Montanans like the way things are going in Montana; they seem to like the job the governor is doing. So, why are Republican leaders so fiercely opposing him instead of, you know, just trying to steer him a bit?
After the last election, I was a little surprised to hear now-House Speaker Scott Sales of Bozeman suggest the reason why Republicans had lost control of state government after nearly two decades of domination was because the GOP wasn't conservative enough.
“There was a frustration within our party that we'd lost our compass a little bit,” he said. A better guess might be that the political pendulum naturally swings back and forth a bit, and the Republicans had pretty much played out their hand after two decades of state control - while Democrats under Schweitzer have become a bit more centrist and gained appeal among swing voters.
I worry that Republicans may be too focused on stopping Schweitzer to notice that the direction he's been heading pleases most Montanans.

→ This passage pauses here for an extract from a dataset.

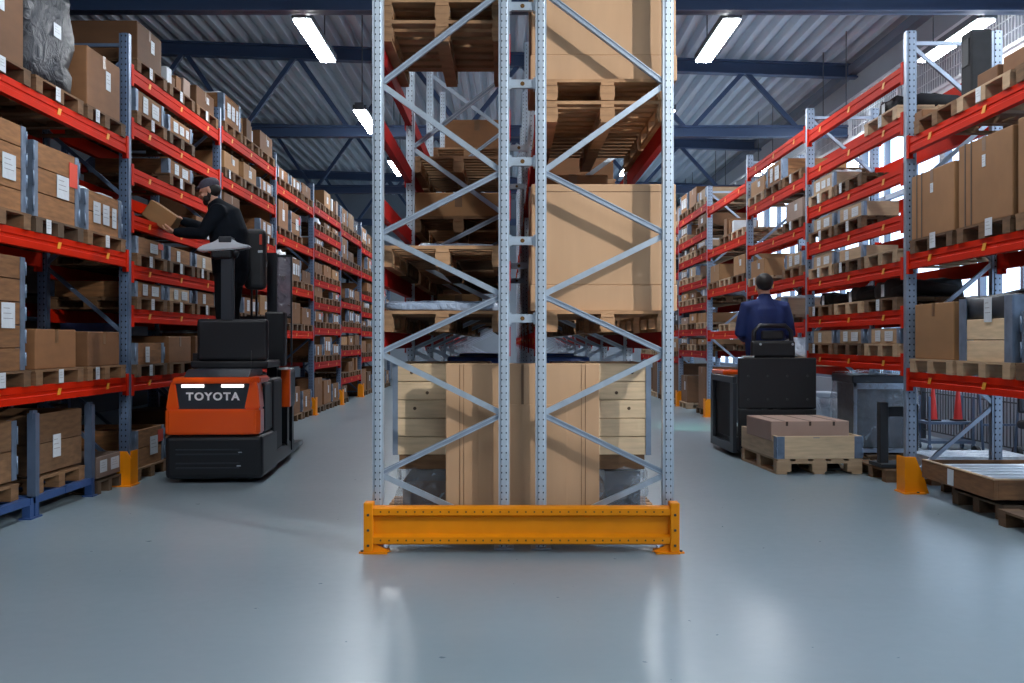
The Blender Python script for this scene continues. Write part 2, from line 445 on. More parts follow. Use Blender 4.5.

Another Republican leader, Michael Lange of Billings, foreshadowed recent events back in November when he told one of our reporters, “My job is to show no quarter to the Democrats as they try to push their liberal agenda.”
So, do you suppose that's what this is about? Something tells me the Republicans still haven't found that compass. I expect Republicans to challenge Democrats on matters of policy. It seems so very cynical, however, to define your duty as opposing whatever the other party favors - period. Politicians who do that aren't representing the people. They're representing their political parties - and perhaps just themselves.
I remember visiting with Schweitzer right after the election in November. He waxed philosophical about the results, telling me he thought there might be some advantage to having a Legislature where neither party dominates - even with one house actually under GOP control. He suggested the divided Legislature could require or at least encourage compromise to accomplish anything. That spirit of cooperation might serve Montana well, he hoped. Forgive him. He's relatively new to politics.
If the budget battle and other differences playing out in the Legislature result in the train wreck I fear, we're all going to be sorry. A political train wreck isn't going to put us on a better track. It could take us off the right track, and maybe make it hard to get back on.
Steve Woodruff is the Missoulian's opinion page editor.